Forse chi ha già letto Il sangue non è acqua, secondo romanzo di Paolo Agaraff, edito dalla peQuod, riterrà che questa non è la sede adatta per una recensione.
In effetti l'opera non può certo definirsi un giallo, né un thriller, né un noir; forse si avvicina di più a un horror o a un romanzo di fantascienza, ma, nonostante questo, si ritiene che meriti comunque un piccolo spazio su queste pagine.
Questa considerazione deriva dalla forte capacità dell'autore di riprendere, fare suoi e riproporre spunti che derivano da un forte background letterario, tra cui anche quello dei grandi classici del giallo.
L'importante, però, è andare con ordine.
Mortorio: un'isola sperduta della Sardegna. Anno 1930. Sette lontani parenti, convocati per entrare in possesso dell'eredità di un cugino da poco defunto. Gli strani personaggi che popolano l'isola e abitano Villa Eleonora. Un diario, scritto circa cento anni prima, che sembra contenere oscure verità.

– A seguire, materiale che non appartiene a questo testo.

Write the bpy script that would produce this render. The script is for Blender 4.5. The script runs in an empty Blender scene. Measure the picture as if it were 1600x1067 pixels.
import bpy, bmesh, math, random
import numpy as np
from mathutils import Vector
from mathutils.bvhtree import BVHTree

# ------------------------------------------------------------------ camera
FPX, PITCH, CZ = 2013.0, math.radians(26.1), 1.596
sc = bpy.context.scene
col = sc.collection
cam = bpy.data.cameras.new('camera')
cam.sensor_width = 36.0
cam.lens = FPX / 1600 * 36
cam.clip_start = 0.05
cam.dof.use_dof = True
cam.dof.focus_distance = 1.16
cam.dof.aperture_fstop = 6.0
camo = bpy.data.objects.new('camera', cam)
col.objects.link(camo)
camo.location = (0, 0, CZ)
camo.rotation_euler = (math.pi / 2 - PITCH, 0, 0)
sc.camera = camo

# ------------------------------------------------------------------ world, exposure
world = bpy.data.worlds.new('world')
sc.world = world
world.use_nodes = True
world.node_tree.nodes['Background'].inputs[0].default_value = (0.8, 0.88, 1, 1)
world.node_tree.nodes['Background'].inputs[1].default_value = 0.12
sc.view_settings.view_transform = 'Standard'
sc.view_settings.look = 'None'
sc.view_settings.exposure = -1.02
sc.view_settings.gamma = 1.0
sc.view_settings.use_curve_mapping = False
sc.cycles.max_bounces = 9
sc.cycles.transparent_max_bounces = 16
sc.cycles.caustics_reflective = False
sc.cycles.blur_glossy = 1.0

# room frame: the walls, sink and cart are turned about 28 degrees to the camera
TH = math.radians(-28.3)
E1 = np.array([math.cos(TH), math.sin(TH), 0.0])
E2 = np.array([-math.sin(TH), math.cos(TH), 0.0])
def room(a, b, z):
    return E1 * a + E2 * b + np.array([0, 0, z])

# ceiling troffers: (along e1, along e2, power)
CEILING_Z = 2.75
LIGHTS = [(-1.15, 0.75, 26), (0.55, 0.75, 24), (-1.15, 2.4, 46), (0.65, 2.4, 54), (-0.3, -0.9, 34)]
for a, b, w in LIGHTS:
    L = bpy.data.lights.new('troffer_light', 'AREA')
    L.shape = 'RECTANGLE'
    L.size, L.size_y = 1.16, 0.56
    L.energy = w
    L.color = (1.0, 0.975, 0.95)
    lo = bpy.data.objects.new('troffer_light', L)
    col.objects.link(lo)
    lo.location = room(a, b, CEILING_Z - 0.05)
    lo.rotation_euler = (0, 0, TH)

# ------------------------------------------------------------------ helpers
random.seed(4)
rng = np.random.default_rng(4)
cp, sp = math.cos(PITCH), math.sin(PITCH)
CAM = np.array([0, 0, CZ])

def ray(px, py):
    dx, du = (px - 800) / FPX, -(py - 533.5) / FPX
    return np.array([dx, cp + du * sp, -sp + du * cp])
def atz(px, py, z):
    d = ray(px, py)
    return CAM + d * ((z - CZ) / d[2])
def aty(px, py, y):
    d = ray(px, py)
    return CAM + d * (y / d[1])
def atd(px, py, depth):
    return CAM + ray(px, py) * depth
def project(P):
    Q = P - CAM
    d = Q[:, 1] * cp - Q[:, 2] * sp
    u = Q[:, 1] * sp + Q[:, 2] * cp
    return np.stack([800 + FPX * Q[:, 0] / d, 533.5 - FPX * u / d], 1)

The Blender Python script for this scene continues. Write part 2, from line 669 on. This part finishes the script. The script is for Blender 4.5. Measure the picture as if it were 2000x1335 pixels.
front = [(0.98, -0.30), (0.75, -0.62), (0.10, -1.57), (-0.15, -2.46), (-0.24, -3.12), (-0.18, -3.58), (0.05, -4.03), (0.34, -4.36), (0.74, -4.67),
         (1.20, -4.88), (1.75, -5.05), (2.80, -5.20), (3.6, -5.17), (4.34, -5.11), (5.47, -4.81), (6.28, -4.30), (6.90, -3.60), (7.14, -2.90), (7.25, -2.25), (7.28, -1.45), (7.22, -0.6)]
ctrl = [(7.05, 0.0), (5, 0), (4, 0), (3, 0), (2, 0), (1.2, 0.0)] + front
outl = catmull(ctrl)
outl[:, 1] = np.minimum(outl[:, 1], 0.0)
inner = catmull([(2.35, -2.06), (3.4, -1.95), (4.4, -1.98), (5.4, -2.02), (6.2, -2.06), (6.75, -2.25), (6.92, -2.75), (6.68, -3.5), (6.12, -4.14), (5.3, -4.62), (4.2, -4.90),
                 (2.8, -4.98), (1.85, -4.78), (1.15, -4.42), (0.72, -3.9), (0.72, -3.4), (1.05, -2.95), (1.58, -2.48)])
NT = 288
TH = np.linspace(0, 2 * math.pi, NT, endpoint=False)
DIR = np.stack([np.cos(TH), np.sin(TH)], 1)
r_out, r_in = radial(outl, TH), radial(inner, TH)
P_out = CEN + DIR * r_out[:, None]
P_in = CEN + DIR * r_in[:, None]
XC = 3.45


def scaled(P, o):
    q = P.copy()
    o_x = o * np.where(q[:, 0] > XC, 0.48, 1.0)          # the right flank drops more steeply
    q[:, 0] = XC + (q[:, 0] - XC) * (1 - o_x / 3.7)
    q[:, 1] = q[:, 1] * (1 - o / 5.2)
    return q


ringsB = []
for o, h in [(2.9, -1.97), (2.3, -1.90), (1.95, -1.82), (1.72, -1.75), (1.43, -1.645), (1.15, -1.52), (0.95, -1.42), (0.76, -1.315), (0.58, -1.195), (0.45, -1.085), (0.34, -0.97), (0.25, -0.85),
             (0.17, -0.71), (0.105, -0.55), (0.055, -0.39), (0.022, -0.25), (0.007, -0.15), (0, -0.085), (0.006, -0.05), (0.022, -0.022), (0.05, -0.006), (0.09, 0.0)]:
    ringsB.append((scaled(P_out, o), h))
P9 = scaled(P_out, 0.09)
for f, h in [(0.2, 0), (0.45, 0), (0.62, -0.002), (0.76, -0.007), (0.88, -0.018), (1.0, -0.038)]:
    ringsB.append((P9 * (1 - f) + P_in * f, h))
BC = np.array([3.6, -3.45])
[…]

Questi alcuni elementi che costellano il romanzo e che si miscelano a creare una storia ricca di tensioni, colpi di scena, orrori e misteri, fino a un finale estremo e risolutivo.
Quella che sembra una normale riunione di famiglia, quindi, si trasforma in una tragedia, quando, uno dopo l'altro, i personaggi muoiono, uccisi brutalmente da un assassino che pare mostruoso e crudele. Ma quale può essere il movente di tanto sangue?
I richiami a H. P. Lovecraft sono forti ed evidenti, tanto che qualcuno ha definito il libro come il sequel delle famose vicende di Innsmouth, ma è riduttivo fermarsi qui. Questa componente ne denota sicuramente l'aspetto horror, ma è necessario andare oltre.
Paolo Agaraff, infatti, è abile nell'unire a queste atmosfere i riferimenti tipici di altri generi, creando un quadro a più tinte.
E qui entra in scena il giallo. Tanto per cominciare l'ambientazione è quella che potrebbe essere tipica per lo svolgimento di un murder party. Una villa su un'isola sperduta, personaggi che non hanno modo di scappare, ma che cercano di restare in vita contro un nemico invisibile. E' vero non ci sono gli investigatori, ma l'ambientazione ricorda senza dubbio alcune atmosfere degli scenari più classici, di quei gialli definiti "della camera chiusa".
Qui non c'è alcuna camera chiusa a chiave dall'interno, ma la concezione alla base è la stessa. Si tratta di un'isola, un ambiente "chiuso", dove pare impossibile trovare una soluzione razionale al mistero.
E qui entra in scena il soprannaturale, componente fondamentale e caratteristica. Soffermiamoci, ancora, però, sul giallo: come negare gli echi di Agatha Christie, in particolare di Dieci piccoli indiani? Inoltre a tratti si respirano le atmosfere di Sir Arthur Conan Doyle e del suo Sherlock Holmes de Il Mastino di Baskerville.
Tirando le fila di tutti questi elementi, cosa si ottiene? Un romanzo snello, piacevole, avvincente. E quello che traspare maggiormente è una scrittura goduta da parte di chi la esercita e, di conseguenza, godibile per il lettore. Tra i richiami ai grandi, la resa di una vicenda autonoma e il lavoro di limatura e "impasto" emerge evidentemente la cosa più importante: il divertimento da parte dall'autore.
Quello su cui Agaraff potrà migliorare continuando nel suo lavoro è la costruzione di uno stile sempre più consapevole e personale, proseguendo quell'evoluzione già avvenuta rispetto a Le rane di Ko Samui, sua opera prima.